● **Work required**: Copy out each line of the material below with no changes.

● **Stored data**:
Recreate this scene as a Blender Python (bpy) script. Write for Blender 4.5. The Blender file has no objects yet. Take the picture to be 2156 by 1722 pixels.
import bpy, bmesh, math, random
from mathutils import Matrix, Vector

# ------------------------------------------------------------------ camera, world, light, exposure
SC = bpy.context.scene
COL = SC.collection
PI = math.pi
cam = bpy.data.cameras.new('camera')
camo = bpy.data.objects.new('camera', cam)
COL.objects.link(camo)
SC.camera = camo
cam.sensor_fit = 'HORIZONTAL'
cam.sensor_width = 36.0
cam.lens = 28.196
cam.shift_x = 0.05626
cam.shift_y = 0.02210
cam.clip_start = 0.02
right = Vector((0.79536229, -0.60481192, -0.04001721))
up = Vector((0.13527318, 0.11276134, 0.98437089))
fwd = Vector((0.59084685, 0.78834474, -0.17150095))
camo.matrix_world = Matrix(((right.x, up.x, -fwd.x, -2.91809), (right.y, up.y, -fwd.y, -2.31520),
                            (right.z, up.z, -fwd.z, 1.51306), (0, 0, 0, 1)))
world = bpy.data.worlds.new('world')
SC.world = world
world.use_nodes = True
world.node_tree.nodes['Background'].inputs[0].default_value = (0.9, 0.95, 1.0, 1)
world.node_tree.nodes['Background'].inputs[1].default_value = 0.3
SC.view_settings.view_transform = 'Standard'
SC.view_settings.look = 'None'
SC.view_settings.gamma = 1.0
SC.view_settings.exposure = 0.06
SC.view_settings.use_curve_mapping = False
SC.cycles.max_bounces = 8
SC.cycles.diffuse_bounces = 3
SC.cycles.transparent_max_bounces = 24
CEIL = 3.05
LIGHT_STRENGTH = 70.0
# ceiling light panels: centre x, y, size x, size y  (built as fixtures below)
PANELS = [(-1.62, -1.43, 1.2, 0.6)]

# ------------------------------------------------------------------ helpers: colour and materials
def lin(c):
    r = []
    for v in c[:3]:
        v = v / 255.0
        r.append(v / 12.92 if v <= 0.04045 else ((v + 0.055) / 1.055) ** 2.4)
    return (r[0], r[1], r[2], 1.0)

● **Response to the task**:
Recreate this scene as a Blender Python (bpy) script. Write for Blender 4.5. The Blender file has no objects yet. Take the picture to be 2156 by 1722 pixels.
import bpy, bmesh, math, random
from mathutils import Matrix, Vector

# ------------------------------------------------------------------ camera, world, light, exposure
SC = bpy.context.scene
COL = SC.collection
PI = math.pi
cam = bpy.data.cameras.new('camera')
camo = bpy.data.objects.new('camera', cam)
COL.objects.link(camo)
SC.camera = camo
cam.sensor_fit = 'HORIZONTAL'
cam.sensor_width = 36.0
cam.lens = 28.196
cam.shift_x = 0.05626
cam.shift_y = 0.02210
cam.clip_start = 0.02
right = Vector((0.79536229, -0.60481192, -0.04001721))
up = Vector((0.13527318, 0.11276134, 0.98437089))
fwd = Vector((0.59084685, 0.78834474, -0.17150095))
camo.matrix_world = Matrix(((right.x, up.x, -fwd.x, -2.91809), (right.y, up.y, -fwd.y, -2.31520),
                            (right.z, up.z, -fwd.z, 1.51306), (0, 0, 0, 1)))
world = bpy.data.worlds.new('world')
SC.world = world
world.use_nodes = True
world.node_tree.nodes['Background'].inputs[0].default_value = (0.9, 0.95, 1.0, 1)
world.node_tree.nodes['Background'].inputs[1].default_value = 0.3
SC.view_settings.view_transform = 'Standard'
SC.view_settings.look = 'None'
SC.view_settings.gamma = 1.0
SC.view_settings.exposure = 0.06
SC.view_settings.use_curve_mapping = False
SC.cycles.max_bounces = 8
SC.cycles.diffuse_bounces = 3
SC.cycles.transparent_max_bounces = 24
CEIL = 3.05
LIGHT_STRENGTH = 70.0
# ceiling light panels: centre x, y, size x, size y  (built as fixtures below)
PANELS = [(-1.62, -1.43, 1.2, 0.6)]

# ------------------------------------------------------------------ helpers: colour and materials
def lin(c):
    r = []
    for v in c[:3]:
        v = v / 255.0
        r.append(v / 12.92 if v <= 0.04045 else ((v + 0.055) / 1.055) ** 2.4)
    return (r[0], r[1], r[2], 1.0)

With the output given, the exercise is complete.